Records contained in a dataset
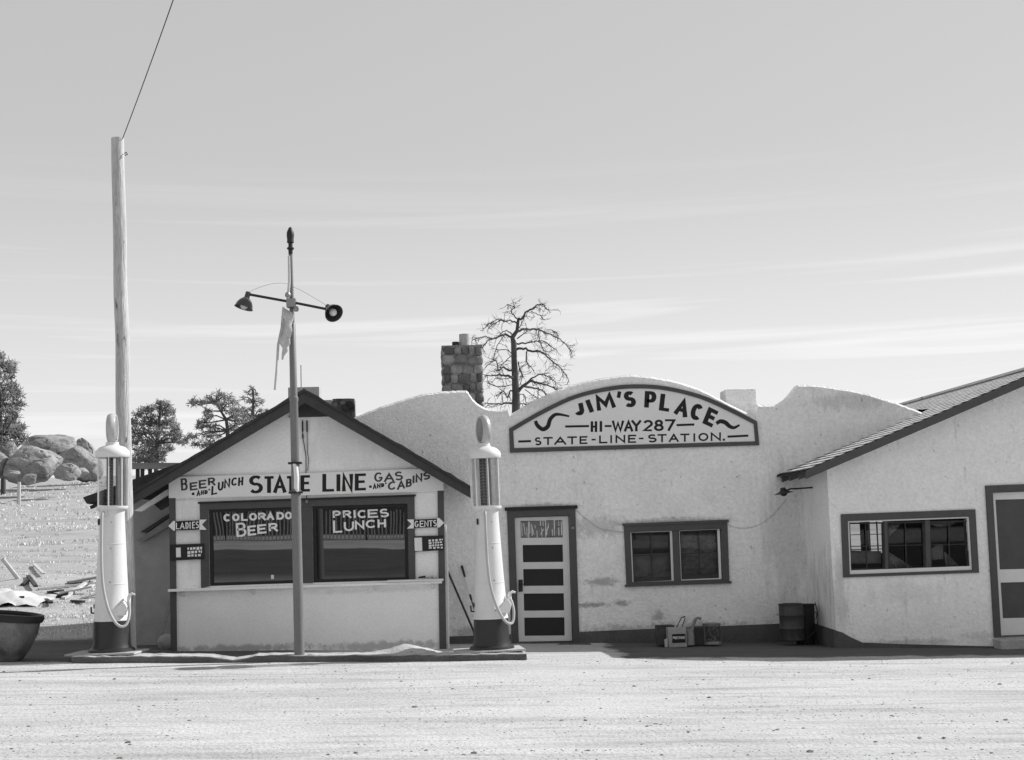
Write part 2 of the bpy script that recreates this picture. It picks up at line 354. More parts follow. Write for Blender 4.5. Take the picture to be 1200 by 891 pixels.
# ------------------------------------------------------------------ lettering: hand painted strokes
def arc(cx, cy, rx, ry, a0, a1, n=10):
    return [(cx + rx * math.cos(R(a0 + (a1 - a0) * i / n)), cy + ry * math.sin(R(a0 + (a1 - a0) * i / n))) for i in range(n + 1)]
def _glyphs():
    G = {}
    G['A'] = [[(0, 0), (.5, 1), (1, 0)], [(.2, .33), (.8, .33)]]
    G['B'] = [[(0, .53), (.55, .53)] + arc(.55, .765, .38, .235, -90, 90, 8)[1:] + [(0, 1), (0, 0), (.58, 0)] + arc(.58, .265, .42, .265, -90, 90, 8)[1:]]
    G['C'] = [arc(.52, .5, .52, .5, 42, 318, 18)]
    G['D'] = [[(0, 0), (0, 1), (.45, 1)] + arc(.45, .5, .55, .5, 90, -90, 12)[1:] + [(0, 0)]]
    G['E'] = [[(1, 1), (0, 1), (0, 0), (1, 0)], [(0, .52), (.85, .52)]]
    G['G'] = [arc(.52, .5, .52, .5, 45, 335, 18) + [(1, .42), (.58, .42)]]
    G['H'] = [[(0, 0), (0, 1)], [(1, 0), (1, 1)], [(0, .5), (1, .5)]]
    G['I'] = [[(.5, 0), (.5, 1)]]
    G['J'] = [[(.9, 1), (.9, .3)] + arc(.47, .3, .43, .3, 0, -165, 9)[1:]]
    G['L'] = [[(0, 1), (0, 0), (1, 0)]]
    G['M'] = [[(0, 0), (.08, 1), (.5, .25), (.92, 1), (1, 0)]]
    G['N'] = [[(0, 0), (0, 1), (1, 0), (1, 1)]]
    G['O'] = [arc(.5, .5, .5, .5, 90, 450, 22)]
    G['P'] = [[(0, 0), (0, 1), (.55, 1)] + arc(.55, .73, .42, .27, 90, -90, 9)[1:] + [(0, .46)]]
    G['R'] = [[(0, 0), (0, 1), (.55, 1)] + arc(.55, .74, .4, .26, 90, -90, 9)[1:] + [(0, .48)], [(.5, .48), (1, 0)]]
    G['S'] = [arc(.5, .755, .46, .245, 35, 262, 11) + arc(.5, .265, .5, .265, 82, -148, 11)]
    G['T'] = [[(0, 1), (1, 1)], [(.5, 1), (.5, 0)]]
    G['U'] = [[(0, 1), (0, .42)] + arc(.5, .42, .5, .42, 180, 360, 10)[1:] + [(1, 1)]]
    G['W'] = [[(0, 1), (.25, 0), (.5, .85), (.75, 0), (1, 1)]]
    G['Y'] = [[(0, 1), (.5, .48), (1, 1)], [(.5, .48), (.5, 0)]]
    G['Z'] = [[(0, 1), (1, 1), (0, 0), (1, 0)]]
    G['2'] = [arc(.5, .7, .48, .3, 165, -25, 10) + [(0, 0), (1, 0)]]
    G['8'] = [arc(.5, .76, .4, .24, 270, 630, 14), arc(.5, .26, .5, .26, 90, 450, 14)]
    G['7'] = [[(0, 1), (1, 1), (.35, 0)]]
    G["'"] = [[(.6, 1), (.3, 0)]]
    G['-'] = [[(0, .5), (1, .5)]]
    G['.'] = [[(.5, 0), (.5, 1)]]
    return G
GL = _glyphs()
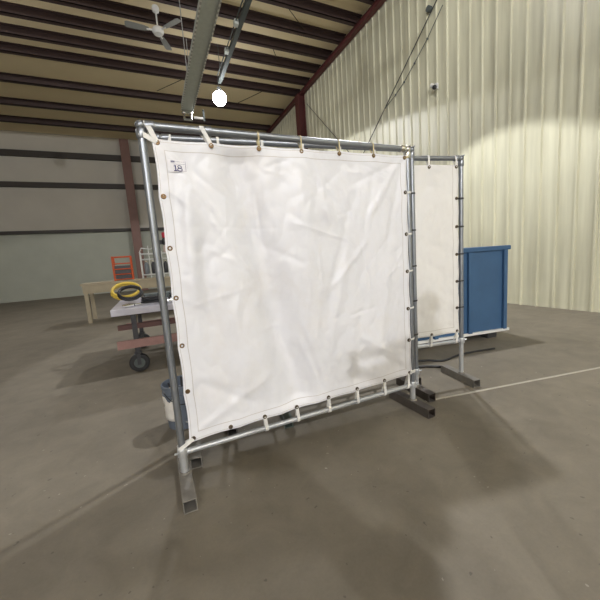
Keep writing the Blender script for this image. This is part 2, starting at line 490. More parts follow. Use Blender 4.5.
def make_frame(t, W, H, zr, footmats, lf=.263, lb=.263, collar=None):
    r = .021
    for k, x in enumerate((0, W)):
        mb = MB(); mb.cyl((x, 0, zr + .03), (x, 0, H - .02), r, 16); p = mb.build('post', M['galv'], t)
        mb = MB(); mb.cyl((x, 0, .072), (x, 0, zr + .012), .0245 if k == 0 else .021, 16)
        mb.lathe([(.028, 0), (.031, .004), (.031, .05), (.028, .055)], (x, 0, zr - .024), 16)
        sx = -1 if k == 0 else 1
        mb.cyl((x + sx * .028, -.012, zr + .006), (x + sx * .046, -.02, zr + .012), .006, 8)
        mb.build('post_sleeve', M['galv_pale'], t)
        f = square_foot(t, x, lf if k == 0 else lf * .78, lb, footmats[k])
        MB().lathe([(.034, 0), (.030, .012)], (x, 0, .0745), 16).build('weld_bead', M['foot'], f)
        mb = MB(); mb.sphere((x, 0, H), .027, 14, 8)
        mb.lathe([(.024, 0), (.0265, .004), (.0265, .045), (.024, .05)], (x, 0, H - .07), 14)
        R = Matrix.Translation((x, 0, H)) @ Matrix.Rotation(PI / 2, 4, 'Y')
        mb.lathe([(.024, 0), (.0265, .004), (.0265, .045), (.024, .05)], (0, 0, (.02 if k == 0 else -.07)), 14, mtx=R)
        if k: mb.cyl((x, -.02, H + .01), (x, -.042, H + .016), .007, 8)
        mb.build('elbow', M['galv'] if k == 0 or not collar else M['chrome'], t)
    mb = MB(); mb.cyl((.01, 0, H), (W - .01, 0, H), r, 16)
    if collar: mb.cyl((collar, 0, H), (collar + .035, 0, H), r + .006, 16)
    mb.build('rail', M['galv'], t)
    mb = MB(); mb.cyl((.01, 0, zr), (W - .01, 0, zr), .0175, 16)
    mb.build('rail', M['galv_pale'], t)

def seq(a, b, n): return [a + (b - a) * i / (n - 1) for i in range(n)]

# --- the front screen
W, H, ZR = 1.844, 2.10, .208
fs = thing('welding_screen', 'large front welding screen with white vinyl curtain, numbered sticker and galvanised pipe frame', 'screen')
make_frame(fs, W, H, ZR, (M['foot'], M['foot_dark']), collar=.335)
folds = [   # (from, to, width, depth) in metres on the sheet, u from left, v from bottom; minus = towards the viewer
    ((.30, 1.0), (.42, .25), .07, -.014), ((.15, 1.5), (.13, .85), .05, -.022), ((.20, 1.2), (.22, .7), .035, .012),
    ((.86, 1.70), (.90, .3), .09, -.022), ((.72, 1.6), (.66, .55), .05, .009), ((.95, 1.45), (1.30, 1.00), .035, -.009),
    ((1.25, 1.42), (1.02, .70), .035, .010), ((1.36, 1.12), (1.05, .82), .022, -.009), ((1.20, 1.10), (1.0, .35), .045, -.010),
    ((.86, 1.62), (1.2, 1.35), .03, .008), ((1.70, 1.72), (1.40, 1.30), .030, -.010), ((1.73, 1.68), (1.55, 1.05), .030, .009),
    ((1.70, 1.70), (1.25, 1.52), .025, .007), ((.80, .62), (.95, .20), .02, -.008), ((.55, .75), (.75, .30), .04, .009),
    ((.05, .05), (.55, .30), .03, -.008), ((.10, .35), (.45, .12), .028, .007), ((1.72, .10), (1.30, .42), .03, -.008),
    ((1.55, .95), (1.45, .25), .05, -.010), ((1.3, .9), (1.28, .2), .045, .008), ((.05, 1.70), (.30, 1.35), .022, -.008),
    ((.28, 1.30), (.52, .95), .02, -.009), ((.95, 1.12), (.98, .78), .014, -.006), ((.60, 1.15), (.85, 1.0), .022, .006),
    ((1.0, 1.62), (1.05, 1.3), .02, -.006), ((1.45, 1.6), (1.35, 1.2), .025, .007),
]
rc = random.Random(21)
for k in range(46):          # short sharp handling creases
    u_, v_, a_, l_ = rc.uniform(.1, 1.68), rc.uniform(.12, 1.64), rc.uniform(0, PI), rc.uniform(.10, .42)
    folds.append(((u_, v_), (u_ + l_ * math.cos(a_), v_ + l_ * math.sin(a_)), rc.uniform(.010, .020), rc.choice((-1, 1)) * rc.uniform(.0022, .0050)))
cw, ch = 1.772, 1.745
cz = (.270, .312, 2.047, 2.028)
cur = make_curtain(fs, .045, .045 + cw, cz, 190, 190, curtain_disp(1, folds, 1.0, .2900, .2845, -.012, .085), mat_vinyl('white_welding_vinyl', (.775, .78, .82), cw, ch), -.026)
top = [(.071 + 1.722 * k / 6, 2.010 + .019 * k / 6) for k in range(7)]
bot = [(x, .292 + .040 * (x - .07) / 1.72) for x in (.07, .30, .53, .765, 1.02, 1.27, 1.53, 1.79)]
lef = [(.070, z) for z in (1.726, 1.443, 1.16, .877, .594)]
rig = [(1.793, z) for z in (1.775, 1.46, 1.17, .87, .61)]
for x, z in top + lef: grommet(cur, x, -.026, z, M['brass'])
for x, z in bot + rig: grommet(cur, x, -.026, z, M['steelgrom'])
# straps
loop_strap(fs, (top[0][0], -.026, top[0][1]), (.030, 0, H), .021, (1, 0, 0), M['webbing'], .026)
loop_strap(fs, (top[0][0], -.028, top[0][1]), (0, 0, 2.055), .021, (0, 0, 1), M['webbing'], .026)
loop_strap(fs, (top[1][0], -.026, top[1][1]), (.315, 0, H), .021, (1, 0, 0), M['webbing'], .024)
for k in range(2, 6): loop_strap(fs, (top[k][0], -.026, top[k][1]), (top[k][0] + .005, 0, H), .021, (1, 0, 0), M['twine'], .010)
loop_strap(fs, (top[6][0], -.026, top[6][1]), (W, 0, 2.045), .021, (0, 0, 1), M['twine'], .012)
loop_strap(fs, (bot[0][0], -.028, bot[0][1]), (0, 0, .245), .024, (0, 0, 1), M['webbing'], .024)
for k in range(2, 7): loop_strap(fs, (bot[k][0], -.026, bot[k][1]), (bot[k][0] + .012, 0, ZR), .0175, (1, 0, 0), M['webbing'], .022)
loop_strap(fs, (bot[7][0] - .01, -.026, bot[7][1]), (bot[7][0] - .008, 0, ZR), .0175, (1, 0, 0), M['webbing'], .024)
loop_strap(fs, (bot[7][0], -.028, bot[7][1]), (W, 0, .335), .021, (0, 0, 1), M['webbing'], .022)
for x, z in rig: loop_strap(fs, (x, -.026, z), (W, 0, z + .003), .021, (0, 0, 1), M['webbing'], .013)

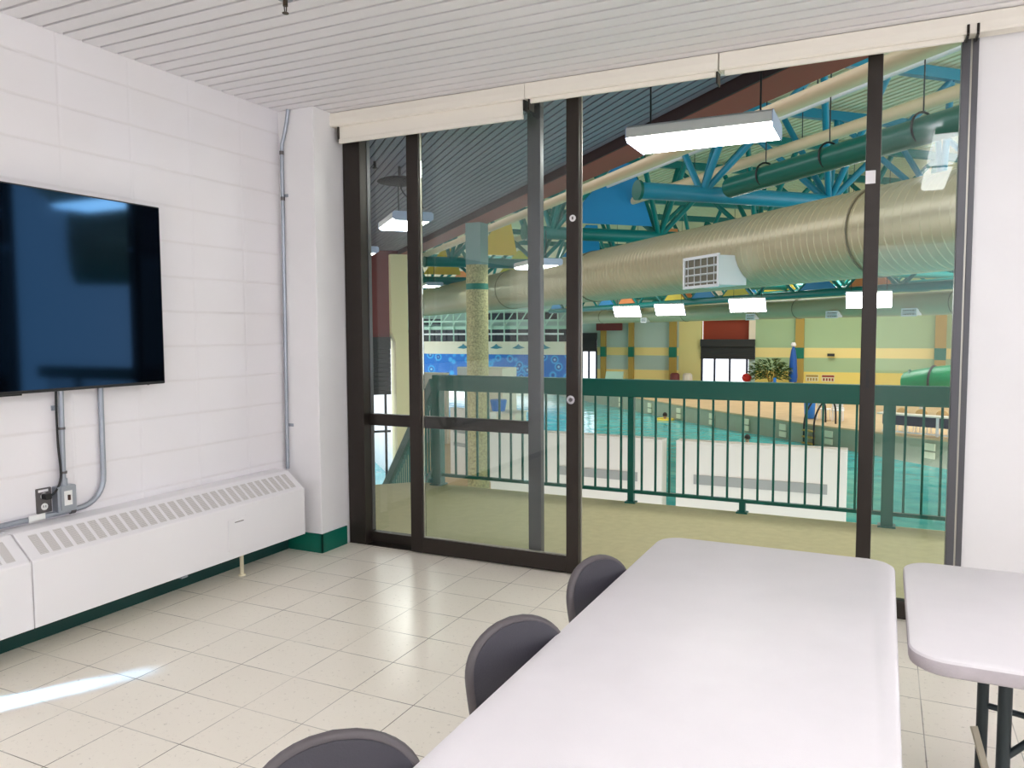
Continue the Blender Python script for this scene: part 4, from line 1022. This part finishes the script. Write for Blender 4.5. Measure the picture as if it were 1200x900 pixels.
# swimmers
def swimmer(name, label, x, y, a, cap):
    t = thing(name, label, 'person', (x, y, -3.0)); t.rotation_euler = (0,0,a); ORG[t.name] = ((0,0,0), False)
    me = bpy.data.meshes.new('body'); 
    V = [(0,0,-.55), (0,0,-.30), (0,0,-.10), (0,0.01,0.02), (0,.02,.09), (0,.03,.20), (0,.03,.29), (-.17,0,-.03), (-.36,.14,-.10), (-.30,.36,-.06), (-.28,.45,-.05), (.17,0,-.03), (.36,.14,-.10), (.30,.36,-.06), (.28,.45,-.05)]
    Ed = [(0,1),(1,2),(2,3),(3,4),(4,5),(5,6),(2,7),(7,8),(8,9),(9,10),(2,11),(11,12),(12,13),(13,14)]
    Rr = [.15,.16,.16,.075,.06,.10,.075,.07,.05,.042,.035,.07,.05,.042,.035]
    me.from_pydata(V, Ed, []); o = bpy.data.objects.new('body', me); COL.objects.link(o); o.parent = t
    sk = o.modifiers.new('skin', 'SKIN'); 
    for i, r in enumerate(Rr): me.skin_vertices[0].data[i].radius = (r, r)
    me.skin_vertices[0].data[0].use_root = True
    sb = o.modifiers.new('sub', 'SUBSURF'); sb.levels = 2; sb.render_levels = 2
    me.materials.append(M['skin'])
    MB().lathe([(.112, .20), (.118, .26), (.10, .33), (.05, .375), (.005, .385)], 16, (0, .02)).build('hair', 'hair', t, smooth=60)
    fc = MB()
    for e in (-.035, .035): fc.lathe([(.004, .235), (.012, .243), (.004, .251)], 8, (e, .125))
    fc.prism([(.125,.205),(.155,.205),(.128,.24)], -.014, .014, 'x'); fc.build('face', 'skin', t)
    if cap:
        MB().path([(.42*math.cos(2*PI*k/20), .42*math.sin(2*PI*k/20)+.05, -.0) for k in range(20)], .08, 8, closed=True).build('float_ring', cap, t, smooth=60)
    return t
def add_skin(o): pass
try:
    swimmer('person', 'swimmer in the water with a yellow float ring, seen through the railing', -6.2, 34.1, .6, 'float_yellow')
    swimmer('person', 'swimmer with dark hair and only head above water before the white bulkhead', -1.1, 27.2, 2.6, None)
except Exception as ex:
    print('swimmer failed', ex)

# ================================================================== LIGHT
w = bpy.data.worlds.new('World'); SC.world = w; w.use_nodes = True
bg = w.node_tree.nodes['Background']; bg.inputs[0].default_value = (.93, .95, 1, 1); bg.inputs[1].default_value = 1.7

def area(name, loc, sx, sy, power, col=(1,1,1), rot=(0,0,0), spread=PI):
    l = bpy.data.lights.new(name, 'AREA'); l.shape = 'RECTANGLE'; l.size = sx; l.size_y = sy; l.energy = power; l.color = col; l.spread = spread
    o = bpy.data.objects.new(name, l); COL.objects.link(o); o.location = loc; o.rotation_euler = rot; return o

for dx, L_, e_ in ((0, .45, .4), (.05, .7, .36), (.10, .95, .22)):
    area('streak_light', (.50+dx, -2.64+dx*1.65, CZ-.01), .012, L_, e_, (.30,.60,1), (0, 0, -math.radians(31)), math.radians(3.4))  # thin lights added under the ceiling to draw the streak on the floor
# unseen fill lights added below the hall roof to brighten its far side
for t_ in (2, 14, 26):
    area('hall_fill_light', H(26, t_, 6.2), 6, 4, 850, (1, .985, .95), (0, 0, PI/4))
area('hall_fill_light', H(13, 30, 6.2), 5, 4, 600, (1, .985, .95), (0, 0, PI/4))

# ------------------------------------------------------------------ camera
cam = bpy.data.cameras.new('camera'); cam.sensor_width = 36; cam.lens = 912.51/1200*36; cam.clip_end = 300; cam.clip_start = .05
co = bpy.data.objects.new('camera', cam); COL.objects.link(co)
yaw, pitch, roll = (math.radians(a) for a in (-25.6347, -3.8772, -.2657))
f = Vector((math.sin(yaw)*math.cos(pitch), math.cos(yaw)*math.cos(pitch), math.sin(pitch)))
r = Vector((math.cos(yaw), -math.sin(yaw), 0)); u = r.cross(f)
r2 = r*math.cos(roll)+u*math.sin(roll); u2 = -r*math.sin(roll)+u*math.cos(roll)
co.matrix_world = Matrix(((r2.x, u2.x, -f.x, 3.7357), (r2.y, u2.y, -f.y, -4.4023), (r2.z, u2.z, -f.z, 1.4901), (0,0,0,1)))
SC.camera = co
vs_ = SC.view_settings; SC.display_settings.display_device = 'sRGB'
vs_.view_transform = 'Standard'; vs_.look = 'None'; vs_.gamma = 1; vs_.exposure = .4; vs_.use_curve_mapping = False
SC.cycles.max_bounces = 10; SC.cycles.transparent_max_bounces = 16; SC.cycles.diffuse_bounces = 5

- [What is expected]: From the data above, copy out every line with the string "Write" in it.

- [Solution to this task]:
Write part 2 of the bpy script that recreates this picture. It picks up at line 354. More parts follow. Write for Blender 4.5. Take the picture to be 1200 by 891 pixels.
Continue the Blender Python script for this scene: part 4, from line 1022. This part finishes the script. Write for Blender 4.5. Measure the picture as if it were 1200x900 pixels.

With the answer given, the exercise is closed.